Karin Park Live in Hoxton

Hoxton Square Bar & Kitchen
London
9 July 2014

No one is staffing the merchandise table at Karin Park’s Hoxton show. A folded t-shirt sits next to a CD – abandoned, perhaps, so that the merch rep can take in the gig from a position closer to the stage. Spaces at the front are at a premium, taken up by photographers pointing lenses at Karin and girls pressing forward for a closer look at her brother, David.

It’s hard to fault them, really. Drummer David is a blonde mane atop a muscular V, while singer Karin’s symmetrical features are a lure to lenses. The show is a rare London outing for the Parks, and Dalston hipsters vie with Essex music veterans for the best view as David energetically knocks out rhythms and triggers pads. Sister Karin owns the stage, striding from Dreier-esque vulnerability to confident, floor filling dance tracks with a vocal range as wide as her legs are long.

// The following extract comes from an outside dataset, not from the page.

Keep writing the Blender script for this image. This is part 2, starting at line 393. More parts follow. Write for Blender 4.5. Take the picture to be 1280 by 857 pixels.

The set feels like it is over in a heart-beat, but the hour-long show covers a lot of terrain: from current Beatport favourite, “Shine,” to the dueling drums of “Thousand Loaded Guns.” A new song, “Look What You’ve Done Now,” is darkness and magic. “New Era,” from the Tiger Dreams EP, rubs shoulders with “Wildchild” from Highwire Poetry and a version of Maya Jane Coles’ “Everything.” Recalled to the stage by enthusiastic applause, the Parks reach back to 2009’s Ashes to Gold for “Desire” with just the slightest hesitation – it hasn’t been played live recently, but it’s a reminder of how far their sound has traveled and how vital it remains.

From the backwoods of Dalarna to an intimate venue in Hoxton, Karin Park’s song-craft is consistently unvarnished and raw. It touches nerves, breaks hearts and moves hips. It’s the real thing. You can pick up a t-shirt another time.